-- START --
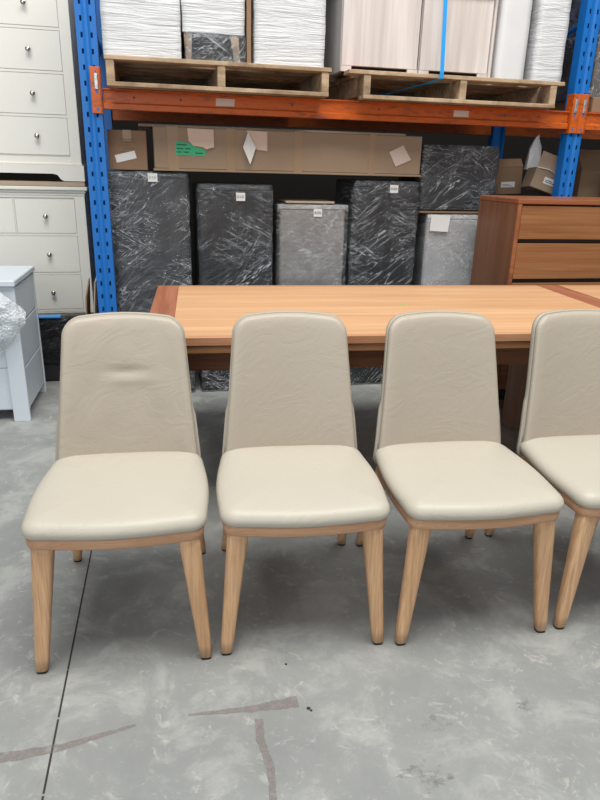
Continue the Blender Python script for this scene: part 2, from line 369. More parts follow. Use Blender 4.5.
for x in (.16, .40, 1.0, 1.5, 2.28, 2.5): lathe(hb, [(.006, .0135), (.006, .0125)], 8, 'y', (x, 0, 1.662))
obj('bolt_hole', hb, M['ink'], b1)
beam(.043, 2.746, 1.0, 'orange rear beam seen under the front beam', -1)
beam(2.848, 5.4, .0, 'short visible orange beam of the right hand bay', 1)
beam(2.848, 5.4, 1.0, 'orange rear beam of the right hand bay', -1)
nub = bmesh.new()

# ------------------------------------------------------------------ pallets and goods on them
def pallet(name, u0, u1, v0, z0, label, seed, lip=(.0, .0), h=.12):
    rnd = random.Random(seed); t = thing('wooden_pallet', label, 'pallet', W(u0, v0, z0), YR, 'wooden pallets on the orange beam'); L = u1-u0; D = 1.1
    for i, x in enumerate((0.0, L/2-.02, L-.04)):
        obj('bearer', B(x, x+.04, .004, D, .020, h-.020, .002), M['pallet'], t)
    for k_ in range(7):
        y = k_*(D-.1)/6; e0 = lip[0]*(1 if k_ == 0 else rnd.random()*.4); e1 = lip[1]*(1 if k_ == 0 else rnd.random()*.4)
        obj('deck_board', B(-.002-e0, L+e1, y, y+.1, h-.020, h, .002, rot=Matrix.Rotation(rnd.uniform(-.004, .004), 3, 'Z')), M['pallet'], t)
    for y in (0, (D-.1)/2, D-.1):
        obj('base_board', B(0, L, y, y+.1, 0, .020, .002), M['pallet'], t)
    return t
pallet('p', .078, 1.213, -.12, 1.7125, 'left wooden pallet on the beam under white wrapped goods', 3, (.004, .012), h=.138)
pt = pallet('p', 1.405, 2.560, -.12, 1.7125, 'right wooden pallet on the beam with red painted board end and strap', 5, (.085, .045), h=.138)
obj('red_board_end', B(-.060, -.004, .004, .09, .1382, .1392), M['redpaint'], pt)
ZP = 1.8525
def block(name, label, cat, u0, u1, v0, v1, z0, z1, mat, seed, amp=.004, group=None):
    bm = soft_box(0, u1-u0, 0, v1-v0, 0, z1-z0, amp, .03, 12, seed)
    return tag(obj(name, bm, mat, loc=W(u0, v0, z0), rotz=YR, smooth=True), label, cat, group)
block('foam_wrapped_box', 'white foam wrapped block at the left end of the left pallet', 'wrapped goods', .066, .452, -.03, .75, ZP, 2.60, M['foam'], 1, .005, 'white wrapped goods on the pallets')
block('foam_wrapped_box', 'white foam wrapped block at the right end of the left pallet', 'wrapped goods', .828, 1.208, -.03, .75, ZP, 2.62, M['foam'], 2, .004, 'white wrapped goods on the pallets')
t = thing('wrapped_armchair', 'white wrapped furniture piece on tapered wooden legs between two white blocks', 'wrapped furniture', W(.460, 0, ZP), YR)
obj('wrapped_body', soft_box(0, .325, -.01, .6, .138, .80, .005, .03, 12, 4), M['foam'], t, True)
for x, sx in ((.03, .0), (.265, .02)):
    for y in (.0, .5):
        bm = bmesh.new(); loft(bm, [[(x+sx+a*.013, y+.02+b*.013, 0) for a, b in ((-1, -1), (1, -1), (1, 1), (-1, 1))], [(x+a*.022, y+.02+b*.022, .15) for a, b in ((-1, -1), (1, -1), (1, 1), (-1, 1))]])
        obj('leg', bm, M['cardlight'], t)
bm = soft_box(.045, .26, .05, .45, .001, .13, .006, .02, 30, 6); obj('seat_base', bm, M['blackfelt'], t, True)
obj('stretch_film', soft_box(.012, .33, -.02, .5, .002, .14, .004, .02, 20, 8), M['filmheavy'], t, True)
obj('corner_post', B(.330, .352, -.02, .03, 0, .78), M['card2'], t, label='brown cardboard corner strip')
def washed_cab(u0, u1, label):
    t = thing('whitewashed_cabinet', label, 'cabinet', W(u0, 0, ZP), YR, 'whitewashed cabinets on the right pallet'); L = u1-u0
    bm = B(0, .02, 0, .45, 0, .85, .001); box(bm, L-.02, L, 0, .45, 0, .85, .001); box(bm, .02, L-.02, .43, .45, 0, .85); box(bm, .02, L-.02, .02, .43, .83, .85); box(bm, .02, L-.02, .02, .43, .03, .05)
    obj('carcass', bm, M['washedside'], t)
    obj('door', B(.004, L-.004, -.018, -.001, .028, .846, .0015), M['washed'], t)
    for x in (.0, L-.06): obj('foot', B(x, x+.06, -.018, -.001, 0, .027), M['washed'], t)
    obj('plinth_shade_board', B(.02, L-.02, .03, .04, 0, .03), M['dark'], t)  # dark strip painting the shade under the cabinet door
    return t
wa = washed_cab(1.300, 1.742, 'left whitewashed grain cabinet on the right pallet, beside the dark gap')
wb = washed_cab(1.750, 2.165, 'right whitewashed grain cabinet on the right pallet, behind the blue strap')
tag(obj('stretch_film', soft_box(1.285-1.285, 2.172-1.285, -.03, .47, .30, .86, .003, .03, 14, 12), M['filmlight'], loc=W(1.285, 0, ZP+.10), rotz=YR, smooth=True), 'clear stretch film band wrapped around both whitewashed cabinets', 'plastic film')
block('grain_board', 'narrow grain panel standing against right whitewashed cabinet', 'panel', 2.177, 2.202, .0, .42, ZP, 2.62, M['washed'], 3, 0.0)
block('wrapped_box', 'smooth white wrapped panel on the right pallet', 'wrapped goods', 2.228, 2.408, .0, .5, ZP, 2.66, M['whitelam'], 5, .001, 'white wrapped goods on the pallets')
block('foam_wrapped_box', 'narrow crinkled white wrapped block at right end of right pallet', 'wrapped goods', 2.462, 2.652, .0, .6, ZP, 2.70, M['foam'], 9, .004, 'white wrapped goods on the pallets')
block('dark_board', 'dark panel in the gap between white wrapped goods', 'panel', 2.414, 2.452, .08, .5, ZP, 2.60, M['charcoal'], 5, .001)
bm = bmesh.new(); sp_ = [(1.60, .3, ZP-.09), (1.80, -.06, ZP-.04), (1.840, -.126, ZP-.022), (1.842, -.127, ZP+.004), (1.838, -.045, ZP+.86)]
L_ = [bm.verts.new(W(u-.011, v, z)) for u, v, z in sp_]; R_ = [bm.verts.new(W(u+.011, v, z)) for u, v, z in sp_]
for i in range(len(sp_)-1): bm.faces.new((L_[i], R_[i], R_[i+1], L_[i+1]))
so = obj('ratchet_strap', bm, M['strap']); sm = so.modifiers.new('s', 'SOLIDIFY'); sm.thickness = .002
tag(so, 'bright blue strap running down over right pallet edge', 'strap')
# right bay goods at beam height
tag(obj('cardboard_carton', B(0, .6, 0, .6, 0, .085, .003), M['card2'], loc=W(2.900, .02, 1.7125), rotz=YR), 'flat brown carton on the right bay beam', 'box', 'cardboard cartons')
t = thing('wrapped_cabinet', 'brown grey film wrapped cabinet on flat carton at right edge', 'wrapped cabinet', W(2.885, .04, 1.7985), YR, 'film wrapped cabinets on the racking')
obj('body', B(.005, .6, .005, .5, 0, .75, .004), M['brownlam'], t); obj('stretch_film', soft_box(0, .605, 0, .505, 0, .754, .004, .03, 14, 31), M['filmheavy'], t, True)

# ------------------------------------------------------------------ film wrapped cabinets under the beam
def price_tag(parent, x, y, z, wd=.052, hh=.045):
    o = obj('price_tag', B(x-wd/2, x+wd/2, y-.0012, y, z-hh/2, z+hh/2), M['paper'], parent, label='small white price tag')
    bm = bmesh.new()
    for i, (a, b) in enumerate(((-.55, -.25), (-.12, .12), (.22, .5))): quad(bm, [(x+a*wd/1.4, y-.0016, z-.008), (x+b*wd/1.4, y-.0016, z-.008), (x+b*wd/1.4, y-.0016, z+.008), (x+a*wd/1.4, y-.0016, z+.008)])
    obj('print', bm, M['steel'], o)
def unit(u0, u1, v, h, d, mat, label, fm='film', seed=0, z=0, tagpos=None, tall=True, over=0, amp=.005):
    t = thing('wrapped_cabinet', label, 'wrapped cabinet', W(u0, v, z), YR, 'film wrapped cabinets on the racking'); L = u1-u0
    bm = B(.006+over, L-.006-over, .012, d, .02, h-.03, .004); obj('body', bm, mat, t)
    obj('top_board', B(.006, L-.006, .004, d, h-.03, h-.004, .003), mat, t)
    obj('plinth', B(.02, L-.02, .03, d-.02, 0, .02), M['dark'], t)
    if h > .8:
        fb = B(.012+over, L-.012-over, .004, .012, .06, h*.5-.004, .002); box(fb, .012+over, L-.012-over, .004, .012, h*.5+.004, h-.036, .002); obj('door_panel', fb, mat, t)
    obj('stretch_film', soft_box(0, L, -.004, d+.004, .004, h, amp, .03, 13, seed), M[fm], t, True)
    if tagpos: price_tag(t, tagpos[0]-u0, -.010, tagpos[1])
    return t
unit(.036, .480, .12, 1.312, .42, M['charcoal'], 'tall charcoal film wrapped cabinet beside the left blue upright', 'filmheavy', 1, tagpos=(.278, 1.281))
unit(.518, .966, .12, 1.254, .42, M['charcoal'], 'charcoal film wrapped cabinet, second from the left blue upright', 'film', 2, tagpos=(.770, 1.186))
u3 = unit(.992, 1.440, .15, 1.148, .40, M['greylam'], 'pale grey film wrapped cabinet between two charcoal ones', 'filmlight', 3, tagpos=(1.240, 1.100), over=.018, amp=.003)
tag(obj('cardboard_sheet', B(0, .30, 0, .25, 0, .012, .002), M['cardlight'], loc=W(1.05, .17, 1.1525), rotz=YR), 'flat piece of cardboard on top of the pale grey cabinet', 'cardboard')
unit(1.452, 1.880, .12, 1.290, .42, M['charcoal'], 'charcoal film wrapped cabinet right of the pale grey one', 'film', 4, tagpos=(1.703, 1.246))
u5 = unit(1.955, 2.340, .16, 1.100, .42, M['whitelam'], 'white film wrapped cabinet beside the brown dresser', 'filmlight', 5, amp=.003)
pb = sheet(bmesh.new(), [(.022, -.013, 1.097), (.152, -.013, 1.088), (.142, -.018, .992), (.018, -.016, .998)]); obj('paper_note', pb, M['paper'], u5, label='white paper stuck to the film')
tag(obj('cardboard_sheet', B(0, .44, 0, .42, 0, .012, .002), M['card2'], loc=W(1.900, .16, 1.1045), rotz=YR), 'cardboard sheet between white cabinet and dark one above', 'cardboard')
unit(1.893, 2.410, .165, .385, .42, M['charcoal'], 'dark film wrapped crate stacked on the white cabinet, heavily creased', 'filmheavy', 6, z=1.1215, amp=.012)
unit(2.43, 2.70, .18, 1.200, .44, M['brownlam'], 'wrapped cabinet hidden behind the brown dresser under the open cartons', 'film', 7)
unit(2.86, 3.60, .10, 1.200, .60, M['brownlam'], 'wrapped cabinet in the right bay behind the brown dresser', 'film', 8)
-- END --
▸ **Exercise prompt**
Set down again, exactly, the lines of the material above from its first line to the one with "nub = bmesh.new()", inclusive. Leave the pictures out.

▸ **Answer to the exercise**
Continue the Blender Python script for this scene: part 2, from line 369. More parts follow. Use Blender 4.5.
for x in (.16, .40, 1.0, 1.5, 2.28, 2.5): lathe(hb, [(.006, .0135), (.006, .0125)], 8, 'y', (x, 0, 1.662))
obj('bolt_hole', hb, M['ink'], b1)
beam(.043, 2.746, 1.0, 'orange rear beam seen under the front beam', -1)
beam(2.848, 5.4, .0, 'short visible orange beam of the right hand bay', 1)
beam(2.848, 5.4, 1.0, 'orange rear beam of the right hand bay', -1)
nub = bmesh.new()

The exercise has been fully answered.